The other day dd asked me to please not go to work and I looked her straight in the eye and told her that "mommy's tired of cleaning the house, so she's going to work to rest," LOL! But seriously, I do let my dd know that I love my job and that is why I go and that even though I love her more than my job, there is room in our lives for me to do both. I want dd to know that people can be happy at their jobs.
From babybel ~ As a new mother, I've been surprised at how little guilt I feel about working. I really think our current arrangement is working just fine. Then I feel guilty about not feeling guilty. You just can't win...
From Jules ~ Now that I have my children in a quality daycare/preschool, I don't have much guilt, honestly. I was a SAHM for 3 years and while I wouldn't trade that time for the world, I feel I'm much better suited to being a WOHM. I sometimes felt guilt when I was a SAHM that I wasn't doing a good enough job in that role. In an ideal world I would work 3 days a week, but since that isn't an option financially, I am working full time.
From Jen1 ~ I don't have any guilt. I am best as a WOHM. My mother always had a career and I think that has shaped my views. I don't need to work but choose to anyway. Older DS is in school and younger DS is in an amazing daycare setting. I am lucky enough to be home by 3:00 daily.
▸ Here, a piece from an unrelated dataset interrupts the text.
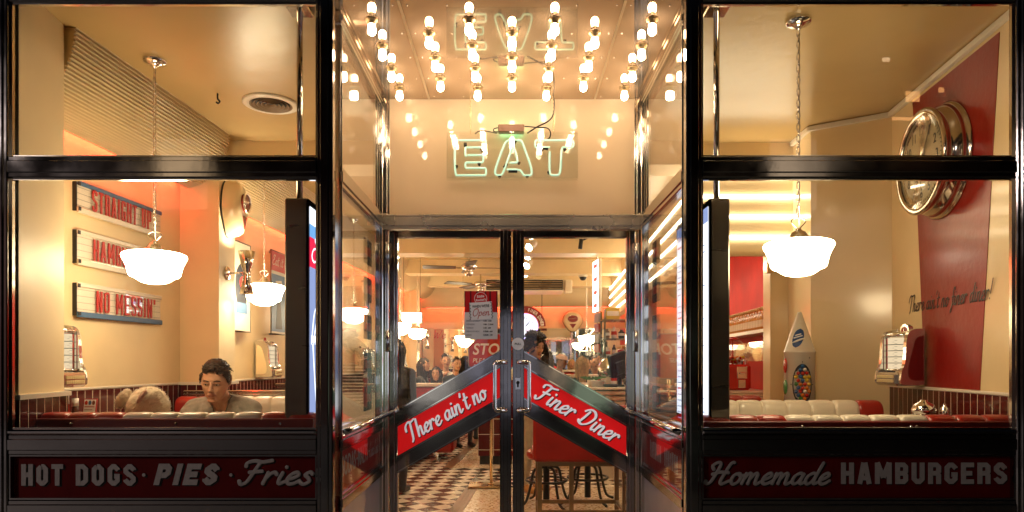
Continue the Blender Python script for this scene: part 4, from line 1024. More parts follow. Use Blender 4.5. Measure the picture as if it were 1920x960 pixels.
# ------------------------------------------------------------------ badge, sconce, posters on the left
def pick_outline(n=40, w=.15, h=.22):
    out = []
    for i in range(n):
        a = 2*pi*i/n+pi/2; ca, sa = cos(a), sin(a)
        y = h*sa; k = 1-.42*max(0, -sa)**1.1-.04*max(0, sa)
        out.append((w*abs(ca)**.8*(1 if ca > 0 else -1)*k, y))
    return out
def badge(label, M, w, h, dep, face=cream_gloss, loc=(0, 0, 0), flat=False):
    t = thing('wall_badge', label, 'wall badge', loc)
    ol = pick_outline(44, w, h); n = len(ol); m = MB(); vs = []; fs = []
    lay = [(1, 0), (1.0, dep*.3), (.96, dep*.62), (.86, dep*.86), (.68, dep*.97), (.4, dep), (.0001, dep)]
    for s_, z in lay: vs += [(x*s_, y*s_, z) for x, y in ol]
    for i in range(len(lay)-1):
        for k in range(n): fs.append([i*n+k, i*n+(k+1) % n, (i+1)*n+(k+1) % n, (i+1)*n+k])
    m.add(vs, fs, 0, True, M); m.build('shield', face, t)
    m = MB(); ring = [M@V((x*1.0, y*1.0, .004)) for x, y in ol]; m.tube(ring, .006, 6, closed=True); m.build('edge_trim', black_paint if not flat else chrome, t)
    Me = M@Mx.Translation((0, h*.22, dep*.93))@Mx.Scale(1, 4)
    m = MB(); 
    E = [(w*.52*cos(2*pi*i/28), h*.33*sin(2*pi*i/28)) for i in range(28)]
    m.prism(E, dep*.22, 0, Me); m.build('oval_badge', mat('badge_dark_red', (.22, .012, .01), .2, coat=.8), t)
    m = MB(); m.tube([Me@V((x, y, dep*.22)) for x, y in E], .008 if dep > .05 else .005, 8, closed=True); m.build('badge_ring', chrome, t)
    # small illegible silver script across the badge and a red point under it
    m = MB(); m.tube([Me@V((x, y, dep*.225)) for x, y in [(p.x, p.y) for p in cr([(-w*.36, -h*.05), (-w*.25, h*.05), (-w*.16, -h*.03), (-w*.05, h*.04), (w*.05, -h*.02), (w*.16, h*.07), (w*.34, h*.06)], 4)]], .004, 5); m.build('badge_script', chrome, t)
    m = MB(); m.prism([(-w*.34, -h*.26), (w*.34, -h*.26), (0, -h*.72)], dep*.12, 0, M@Mx.Translation((0, 0, dep*.90))); m.build('red_point', mat('badge_dark_red', ()), t)
    return t
c = P(428, 392, 4.86)
badge('cream pick shaped badge with red oval on the left pilaster', frame((-2.032, 4.87, c.z), (-.0, 1, 0), (0, 0, 1)), .115, .20, .125)
c = P(1084, 602, 12.9); badge('small cream pick shaped badge high on the glowing back wall', MBW@Mx.Translation((2.92, 2.12, .06)), .19, .20, .05)

def sconce(label, M, s=1.):
    t = thing('wall_sconce', label, 'wall lamp', tuple(M.translation))
    m = MB(); m.lathe([(.0001, 0), (.05, 0), (.05, .006), (.035, .014), (.015, .018), (.0001, .02)], 24, 0, M@Mx.Scale(s, 4)); m.build('backplate', chrome, t)
    MB().tube([M@V((0, 0, .01*s)), M@V((0, 0, .13*s))], .006*s, 8, 0).build('arm', chrome, t)
    c = M@V((0, 0, .14*s)); T = Mx.Translation(c)@Mx.Scale(s, 4)
    m = MB(); m.lathe([(.056, .155), (.058, .155), (.040, .06), (.021, .004), (.021, -.006), (.034, -.07), (.047, -.15), (.045, -.15), (.030, -.07), (.017, 0), (.036, .06), (.056, .155)], 28, 0, T, cap=False)
    m.lathe([(.022, -.006), (.024, 0), (.022, .006)], 28, 0, T, cap=False); m.build('double_cone', chrome, t)
    m = MB(); m.disc((0, 0, .125), .046, seg=20, M=T); m.disc((0, 0, -.125), .038, seg=20, M=T); m.build('lit_lens', spot_mat, t)
c = P(428, 512, 4.87); sconce('chrome double cone sconce on the badge pilaster', frame((-2.032, 4.87, c.z), (0, 1, 0), (0, 0, 1)))
for D in (9.72, 11.82): sconce(f'chrome double cone sconce on the {"second" if D < 10 else "farthest"} pink lit pilaster', frame((wall_x(D)+.228, D, 1.72), (.065, 1, 0), (0, 0, 1)))

def wall_poster(label, D, z0, z1, w, kind):
    a = V((wall_x(D), D, 0)); M = frame((a.x, a.y, z0), (.065, 1, 0), (0, 0, 1)); H = z1-z0
    t = thing('wall_poster', label, 'hanging poster', (a.x, a.y, z0))
    m = MB(); m.box((0, 0, .085), (w, H, .089), 0, M)
    if kind == 0:
        m.box((0.006, H*.76, .089), (w-.006, H-.006, .0905), 1, M); m.box((.012, .02, .089), (w-.012, H*.72, .0900), 2, M)
        m.prism([(w*.3, H*.06), (w*.75, H*.06), (w*.62, H*.42), (w*.42, H*.42)], .001, 3, M, .0902); m.prism([(w*.2, H*.45), (w*.85, H*.5), (w*.7, H*.66), (w*.3, H*.64)], .001, 0, M, .0902)
        script(m, 'Eat it', .045, .1, M@Mx.Translation((.03, H*.83, .0912)), 0, .2, width=w*.72, flat=.06)
    else:
        m.lathe([(.0001, .089), (w*.34, .089), (w*.34, .0905), (.0001, .0905)], 24, 3, M@Mx.Translation((w*.5, H*.5, 0))@Mx.Scale(1.7, 4, (0, 1, 0)), sm=False)
        m.lathe([(.0001, .0905), (w*.16, .0905), (w*.16, .0915), (.0001, .0915)], 20, 1, M@Mx.Translation((w*.55, H*.55, 0)), sm=False)
        for i in range(9): aa = i*pi/8; m.tube([M@V((w*.55+w*.2*sin(aa), H*.55+w*.2*cos(aa), .091)), M@V((w*.55+w*.28*sin(aa), H*.55+w*.28*cos(aa), .091))], .003, 5, 1)
        m.box((w*.2, H*.2, .0905), (w*.8, H*.32, .0915), 2, M)
    m.build('sheet', [mat('poster_paper', (.72, .66, .55), .5), mat('poster_print_red', (.5, .03, .025), .45), mat('poster_print_blue', (.10, .20, .36), .45), mat('poster_print_dark', (.03, .035, .05), .5)], t)
    m = MB()
    for zz, zt in ((H, H+.04), (0, -.04)):
        for x in (0.004, w-.004): pass
        m.tube([M@V((0, zz, .087)), M@V((w*.5, zz+(.0), .0)), M@V((w, zz, .087)), M@V((0, zz, .087))], .006, 6)
    m.tube([M@V((0, 0, .087)), M@V((0, H, .087))], .005, 6); m.tube([M@V((w, 0, .087)), M@V((w, H, .087))], .005, 6)
    m.build('wire_frame', steel_brushed, t)
wall_poster('hanging poster with red eat it heading beyond the pendant', 6.05, PZ(625, 6.05), PZ(468, 6.05), .32, 0)
wall_poster('hanging poster with dark oval print half behind the badge pilaster', 5.32, PZ(620, 5.4), PZ(452, 5.4), .32, 1)
wall_poster('small dark hanging poster far inside above the white lightbox', 9.0, 1.95, 2.42, .26, 1)

# ------------------------------------------------------------------ jukeboxes
def jukebox(label, x, y, z, n, side, turn=0.):
    rz = atan2(n[0], -n[1])+turn                               # local -Y looks out of the wall
    t = thing('jukebox', label, 'tabletop jukebox', (x, y, z), rz)
    B = t.matrix_basis
    T = lambda mb: mb
    def bld(mb, name, m): mb.v = [tuple(B@V(p)) for p in mb.v]; return mb.build(name, m, t)
    prof = [(0, 0), (-.155, 0), (-.165, .01), (-.165, .07), (-.150, .085), (-.120, .09), (-.115, .26), (-.105, .29), (-.075, .305), (0, .305)]
    m = MB()
    for sx in (-1, 1):
        M = frame((sx*.098, 0, 0), (0, 1, 0), (0, 0, 1))
        pr = chaikin([(0, .005, 0), (-.135, .005, 0), (-.150, .02, 0), (-.140, .09, 0), (-.118, .12, 0), (-.112, .27, 0), (-.085, .318, 0), (0, .322, 0)], 2)
        m.prism([(p.x, p.y) for p in pr], .022, 0, M@Mx.Translation((0, 0, -.011)))
    m.box((-.09, -.16, 0), (.09, 0, .075), bev=.012); m.box((-.095, -.085, .075), (.095, 0, .30)); bld(m, 'body', juke_chrome)
    for sx in (-1, 1):
        m = MB(); M = frame((sx*.110, 0, 0), (0, 1, 0), (0, 0, 1))
        pr = chaikin([(-.008, .03, 0), (-.095, .03, 0), (-.105, .09, 0), (-.075, .2, 0), (-.055, .27, 0), (-.008, .285, 0)], 2)
        m.prism([(p.x, p.y) for p in pr], .003, 0, M@Mx.Translation((0, 0, -.0015))); bld(m, 'side_panel', side)
    m = MB(); seg = 14
    cy = lambda r, z0, z1: [(r*sin(-1.2+2.4*i/seg), -.085-r*cos(-1.2+2.4*i/seg)*.62+.02) for i in range(seg+1)]
    a = cy(.082, 0, 0); m.add([(p[0], p[1], .095) for p in a]+[(p[0], p[1], .272) for p in a], [[i, i+1, seg+2+i, seg+1+i] for i in range(seg)], 0, True); bld(m, 'song_cards', lit_card)
    m = MB(); a = cy(.084, 0, 0)
    for z in (.128, .163, .198, .233): m.tube([(p[0], p[1]-.001, z) for p in a], .0022, 5)
    for i in (1, seg-1): m.tube([(a[i][0], a[i][1]-.002, .095), (a[i][0], a[i][1]-.002, .272)], .003, 5, 1)
    for k, z in enumerate(np.arange(.103, .27, .0085)):
        if k % 4 != 3: m.tube([(a[3][0], a[3][1]-.0005, z), (a[8 if k % 2 else 10][0], a[8][1]-.001, z)], .0009, 4)
    bld(m, 'card_lines', [mat('card_ink', (.06, .09, .08), .5), mat('card_strip_red', (.45, .03, .02), .4)])
    m = MB(); m.lathe([(.0001, .276), (.088, .276), (.095, .282), (.095, .292), (.086, .299), (.05, .304), (.0001, .306)], 28, 0, Mx.Translation((0, -.055, 0))@Mx.Scale(.85, 4, (0, 1, 0))); bld(m, 'top_cap', chrome)
    m = MB(); m.lathe([(.0001, .085), (.085, .085), (.09, .089), (.085, .095), (.0001, .095)], 28, 0, Mx.Translation((0, -.06, 0))@Mx.Scale(.85, 4, (0, 1, 0))); bld(m, 'lower_ring', chrome)
    m = MB(); m.prism([(p.x, p.y) for p in cr([(-.035, .30), (-.03, .335), (0, .352), (.03, .335), (.035, .30)], 5)], .03, 0, frame((0, -.01, 0), (1, 0, 0), (0, 0, 1))); bld(m, 'crest', chrome)
    m = MB(); m.prism([(p.x, p.y) for p in cr([(-.022, .308), (-.018, .328), (0, .338), (.018, .328), (.022, .308)], 5)], .004, 0, frame((0, -.041, 0), (1, 0, 0), (0, 0, 1))@Mx.Translation((0, 0, -.002))); bld(m, 'crest_plate', mat('jukebox_red', (.3, .015, .012), .2, coat=.6))
    m = MB()
    for r_ in range(2):
        for k in range(10): m.box((-.065+k*.0132, -.1655, .018+r_*.024), (-.065+k*.0132+.0105, -.159, .036+r_*.024), bev=.0015)
    bld(m, 'selector_keys', mat('key_ivory', (.68, .55, .30), .35))
    m = MB()
    for sx in (-.03, .02): m.tube([(sx, -.06, .30), (sx, -.06, .325)], .003, 6)
    bld(m, 'finial', chrome)
wl_n = (1, -.065)
jukebox('chrome tabletop jukebox beside the left window pier', wall_x(3.47)+.016, 3.47, 1.205, wl_n, cream_gloss)
jukebox('chrome tabletop jukebox on the wall below the hanging posters', wall_x(6.0)+.016, 6.0, 1.20, wl_n, cream_gloss)
jukebox('chrome tabletop jukebox with dark red side beside the red stripe', rwx(3.93)-.055, 3.93, 1.20, (RN.x, RN.y), mat('jukebox_side_red', (.16, .012, .012), .15, coat=.8), R(15))
for i, D in enumerate((8.9, 9.3, 10.3, 11.2)):
    jukebox(f'chrome tabletop jukebox deep inside, {["nearest", "second", "third", "farthest"][i]} on the left dining wall', wall_x(D)+.016, D, 1.20, wl_n, cream_gloss)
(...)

I feel blessed to have a great schedule, a great job and a wonderful daycare situation.
From Quoth ~ I'd give up work to be a SAHM in a minute. I feel guilty going to nursery to work with other people's kids and leaving my own.
From stargirl ~ No guilt on the mommy-side. I have a stbx who won't get a job, refuses to pay child support, otoh, I have a great job with pretty good pay. What am I going to do - quit my job and go on welfare? (and how long would that last?) With this job I can even manage to not have to put her in full-time and have summers off with her.
Yes, I'm very lucky about that. My work does suffer, though. When she's sick, I have to stay home, and my classes get cancelled *too* much, or my colleagues pick up the classes for me. I try to make it up to them in other ways (like volunteer for the really time-consuming committees).